• [WHAT YOU ARE ASKED TO DO] Pick out the lines below with "pixels" and list them.

• [DATASET EXTRACT]
----

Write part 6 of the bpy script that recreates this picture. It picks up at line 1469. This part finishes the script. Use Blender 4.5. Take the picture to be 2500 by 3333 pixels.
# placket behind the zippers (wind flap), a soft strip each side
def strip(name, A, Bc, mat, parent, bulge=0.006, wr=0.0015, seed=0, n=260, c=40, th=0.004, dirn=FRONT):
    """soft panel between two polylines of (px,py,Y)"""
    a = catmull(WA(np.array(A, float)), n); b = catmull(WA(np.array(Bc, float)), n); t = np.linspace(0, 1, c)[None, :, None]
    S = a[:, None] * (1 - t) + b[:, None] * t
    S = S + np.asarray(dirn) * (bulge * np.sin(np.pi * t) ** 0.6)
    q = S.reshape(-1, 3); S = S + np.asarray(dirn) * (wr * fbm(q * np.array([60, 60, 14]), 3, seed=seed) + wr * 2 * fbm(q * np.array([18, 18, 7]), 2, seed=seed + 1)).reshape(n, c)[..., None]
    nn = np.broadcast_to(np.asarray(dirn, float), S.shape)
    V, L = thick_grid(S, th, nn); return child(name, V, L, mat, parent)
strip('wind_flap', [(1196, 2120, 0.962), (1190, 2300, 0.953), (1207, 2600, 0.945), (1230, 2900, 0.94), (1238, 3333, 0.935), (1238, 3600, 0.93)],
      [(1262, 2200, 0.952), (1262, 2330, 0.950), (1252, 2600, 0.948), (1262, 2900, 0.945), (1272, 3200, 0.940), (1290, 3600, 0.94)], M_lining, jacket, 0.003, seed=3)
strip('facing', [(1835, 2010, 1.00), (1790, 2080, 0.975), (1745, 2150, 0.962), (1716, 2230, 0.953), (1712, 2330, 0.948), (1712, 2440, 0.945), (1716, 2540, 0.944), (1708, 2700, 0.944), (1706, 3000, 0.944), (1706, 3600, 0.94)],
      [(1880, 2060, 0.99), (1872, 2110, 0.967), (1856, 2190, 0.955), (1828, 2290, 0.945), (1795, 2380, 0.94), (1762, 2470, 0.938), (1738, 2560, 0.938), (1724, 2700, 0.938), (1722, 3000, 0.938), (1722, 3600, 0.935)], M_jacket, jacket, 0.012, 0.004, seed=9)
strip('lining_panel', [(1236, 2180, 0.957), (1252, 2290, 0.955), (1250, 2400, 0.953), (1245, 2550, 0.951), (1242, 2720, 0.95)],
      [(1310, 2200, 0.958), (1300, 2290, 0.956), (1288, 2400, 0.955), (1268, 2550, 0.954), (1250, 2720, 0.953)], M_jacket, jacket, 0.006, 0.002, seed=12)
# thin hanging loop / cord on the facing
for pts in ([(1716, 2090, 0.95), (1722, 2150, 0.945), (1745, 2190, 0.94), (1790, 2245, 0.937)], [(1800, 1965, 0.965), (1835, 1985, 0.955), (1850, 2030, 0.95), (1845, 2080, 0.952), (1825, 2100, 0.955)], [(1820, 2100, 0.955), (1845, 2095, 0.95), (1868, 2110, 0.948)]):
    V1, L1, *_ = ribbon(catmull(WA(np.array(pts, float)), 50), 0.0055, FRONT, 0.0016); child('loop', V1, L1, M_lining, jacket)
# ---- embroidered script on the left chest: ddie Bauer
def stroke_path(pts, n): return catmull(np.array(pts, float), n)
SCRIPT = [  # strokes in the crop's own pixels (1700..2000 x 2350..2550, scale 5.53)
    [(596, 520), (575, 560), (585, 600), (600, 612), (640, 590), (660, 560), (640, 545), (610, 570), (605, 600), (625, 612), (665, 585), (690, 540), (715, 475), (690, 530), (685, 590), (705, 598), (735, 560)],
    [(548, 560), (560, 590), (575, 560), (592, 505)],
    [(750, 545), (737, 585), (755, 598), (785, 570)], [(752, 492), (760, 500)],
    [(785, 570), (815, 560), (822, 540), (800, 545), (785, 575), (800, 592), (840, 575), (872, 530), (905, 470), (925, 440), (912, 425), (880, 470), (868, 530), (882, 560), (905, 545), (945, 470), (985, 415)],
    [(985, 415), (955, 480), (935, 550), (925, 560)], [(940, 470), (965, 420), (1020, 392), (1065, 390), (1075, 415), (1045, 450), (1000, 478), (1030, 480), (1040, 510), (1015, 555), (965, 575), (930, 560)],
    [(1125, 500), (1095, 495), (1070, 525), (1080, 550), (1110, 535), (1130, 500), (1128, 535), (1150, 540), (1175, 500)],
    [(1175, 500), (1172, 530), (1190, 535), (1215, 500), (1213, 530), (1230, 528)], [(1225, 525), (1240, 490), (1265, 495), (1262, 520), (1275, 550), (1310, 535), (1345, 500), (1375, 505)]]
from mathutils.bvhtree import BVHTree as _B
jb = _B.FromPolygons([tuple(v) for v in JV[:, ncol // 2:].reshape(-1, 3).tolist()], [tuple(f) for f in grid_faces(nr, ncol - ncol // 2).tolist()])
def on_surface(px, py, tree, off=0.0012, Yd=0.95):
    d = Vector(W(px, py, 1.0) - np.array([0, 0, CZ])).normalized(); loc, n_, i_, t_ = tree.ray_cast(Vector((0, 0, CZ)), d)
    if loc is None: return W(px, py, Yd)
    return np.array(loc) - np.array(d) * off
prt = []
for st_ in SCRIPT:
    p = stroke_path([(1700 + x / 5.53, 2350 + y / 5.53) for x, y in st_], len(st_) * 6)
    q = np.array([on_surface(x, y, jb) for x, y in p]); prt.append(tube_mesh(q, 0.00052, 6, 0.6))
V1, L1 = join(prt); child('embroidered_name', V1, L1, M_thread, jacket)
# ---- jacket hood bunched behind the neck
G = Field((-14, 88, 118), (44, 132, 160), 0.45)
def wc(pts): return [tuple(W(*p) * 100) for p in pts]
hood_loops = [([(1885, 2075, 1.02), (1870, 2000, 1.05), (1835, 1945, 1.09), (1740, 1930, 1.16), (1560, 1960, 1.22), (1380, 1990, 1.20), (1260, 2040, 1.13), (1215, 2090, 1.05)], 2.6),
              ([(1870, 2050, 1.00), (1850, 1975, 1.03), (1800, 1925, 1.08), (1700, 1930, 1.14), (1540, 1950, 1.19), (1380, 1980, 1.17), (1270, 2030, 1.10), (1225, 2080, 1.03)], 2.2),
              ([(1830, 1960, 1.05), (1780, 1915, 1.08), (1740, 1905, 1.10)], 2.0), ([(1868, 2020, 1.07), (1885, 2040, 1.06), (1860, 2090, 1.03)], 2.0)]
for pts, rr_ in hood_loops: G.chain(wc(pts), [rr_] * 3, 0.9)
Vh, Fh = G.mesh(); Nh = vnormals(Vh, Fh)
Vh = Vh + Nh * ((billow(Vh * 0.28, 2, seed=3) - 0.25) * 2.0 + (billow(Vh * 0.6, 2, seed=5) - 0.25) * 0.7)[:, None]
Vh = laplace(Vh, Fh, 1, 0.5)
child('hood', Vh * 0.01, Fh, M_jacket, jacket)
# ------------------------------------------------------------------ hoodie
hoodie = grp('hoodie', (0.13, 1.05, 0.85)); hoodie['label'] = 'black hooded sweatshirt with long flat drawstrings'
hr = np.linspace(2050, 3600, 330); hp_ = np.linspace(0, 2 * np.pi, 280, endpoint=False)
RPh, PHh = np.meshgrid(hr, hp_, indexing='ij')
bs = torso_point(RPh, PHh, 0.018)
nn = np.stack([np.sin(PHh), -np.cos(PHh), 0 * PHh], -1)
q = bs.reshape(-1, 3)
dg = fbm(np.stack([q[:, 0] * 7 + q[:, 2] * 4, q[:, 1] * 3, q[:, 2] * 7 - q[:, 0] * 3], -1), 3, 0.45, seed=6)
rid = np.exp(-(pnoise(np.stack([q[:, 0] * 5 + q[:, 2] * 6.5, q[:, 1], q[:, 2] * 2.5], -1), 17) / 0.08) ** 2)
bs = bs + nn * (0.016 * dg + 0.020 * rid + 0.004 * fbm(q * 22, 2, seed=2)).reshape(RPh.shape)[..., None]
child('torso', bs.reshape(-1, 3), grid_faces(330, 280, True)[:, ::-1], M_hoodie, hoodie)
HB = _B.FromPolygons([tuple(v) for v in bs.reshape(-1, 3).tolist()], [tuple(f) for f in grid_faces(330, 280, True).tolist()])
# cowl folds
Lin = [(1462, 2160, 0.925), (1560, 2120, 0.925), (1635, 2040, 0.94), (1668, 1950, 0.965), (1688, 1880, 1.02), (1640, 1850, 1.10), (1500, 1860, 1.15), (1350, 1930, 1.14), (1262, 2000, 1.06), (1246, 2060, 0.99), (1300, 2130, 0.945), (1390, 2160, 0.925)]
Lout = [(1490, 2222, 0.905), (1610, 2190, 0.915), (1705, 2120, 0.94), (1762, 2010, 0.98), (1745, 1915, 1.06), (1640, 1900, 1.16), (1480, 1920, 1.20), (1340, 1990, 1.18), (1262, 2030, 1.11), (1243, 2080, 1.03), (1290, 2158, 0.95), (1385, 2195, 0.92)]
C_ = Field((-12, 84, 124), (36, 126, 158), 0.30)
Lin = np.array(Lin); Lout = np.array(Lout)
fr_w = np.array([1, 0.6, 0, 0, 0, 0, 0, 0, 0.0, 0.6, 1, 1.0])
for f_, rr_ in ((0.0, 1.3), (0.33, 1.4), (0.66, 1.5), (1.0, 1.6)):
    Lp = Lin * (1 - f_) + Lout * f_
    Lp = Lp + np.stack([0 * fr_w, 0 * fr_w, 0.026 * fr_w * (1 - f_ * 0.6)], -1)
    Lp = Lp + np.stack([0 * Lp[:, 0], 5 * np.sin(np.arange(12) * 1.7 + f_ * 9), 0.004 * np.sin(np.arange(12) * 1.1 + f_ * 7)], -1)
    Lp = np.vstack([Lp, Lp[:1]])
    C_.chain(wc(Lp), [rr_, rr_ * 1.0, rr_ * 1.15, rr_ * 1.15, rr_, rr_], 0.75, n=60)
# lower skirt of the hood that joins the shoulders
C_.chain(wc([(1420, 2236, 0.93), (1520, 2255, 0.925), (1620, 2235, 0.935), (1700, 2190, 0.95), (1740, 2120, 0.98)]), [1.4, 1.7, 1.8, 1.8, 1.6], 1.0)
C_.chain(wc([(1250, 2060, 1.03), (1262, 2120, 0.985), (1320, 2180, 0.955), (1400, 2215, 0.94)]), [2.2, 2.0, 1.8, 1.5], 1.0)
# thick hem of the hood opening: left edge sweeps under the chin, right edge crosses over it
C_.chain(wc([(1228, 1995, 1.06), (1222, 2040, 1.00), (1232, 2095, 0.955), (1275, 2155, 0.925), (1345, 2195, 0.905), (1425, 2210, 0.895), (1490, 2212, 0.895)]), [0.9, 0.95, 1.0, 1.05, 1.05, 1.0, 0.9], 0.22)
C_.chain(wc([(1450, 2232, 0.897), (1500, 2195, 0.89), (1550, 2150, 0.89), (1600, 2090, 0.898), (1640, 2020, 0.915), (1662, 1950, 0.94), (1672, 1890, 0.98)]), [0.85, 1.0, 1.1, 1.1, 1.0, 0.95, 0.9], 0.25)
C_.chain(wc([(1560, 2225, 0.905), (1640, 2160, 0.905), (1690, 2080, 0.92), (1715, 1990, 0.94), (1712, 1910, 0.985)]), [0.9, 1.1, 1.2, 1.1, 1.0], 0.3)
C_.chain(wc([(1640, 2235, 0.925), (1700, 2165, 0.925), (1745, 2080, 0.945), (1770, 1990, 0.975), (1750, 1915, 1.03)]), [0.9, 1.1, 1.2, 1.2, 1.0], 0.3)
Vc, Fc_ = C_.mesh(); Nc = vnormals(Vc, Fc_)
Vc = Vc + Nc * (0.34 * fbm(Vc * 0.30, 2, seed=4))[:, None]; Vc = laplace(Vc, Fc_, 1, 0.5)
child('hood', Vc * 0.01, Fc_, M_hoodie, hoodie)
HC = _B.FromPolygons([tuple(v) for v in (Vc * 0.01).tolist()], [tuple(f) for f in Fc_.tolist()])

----

• [FINISHED TASK]
Write part 6 of the bpy script that recreates this picture. It picks up at line 1469. This part finishes the script. Use Blender 4.5. Take the picture to be 2500 by 3333 pixels.
SCRIPT = [  # strokes in the crop's own pixels (1700..2000 x 2350..2550, scale 5.53)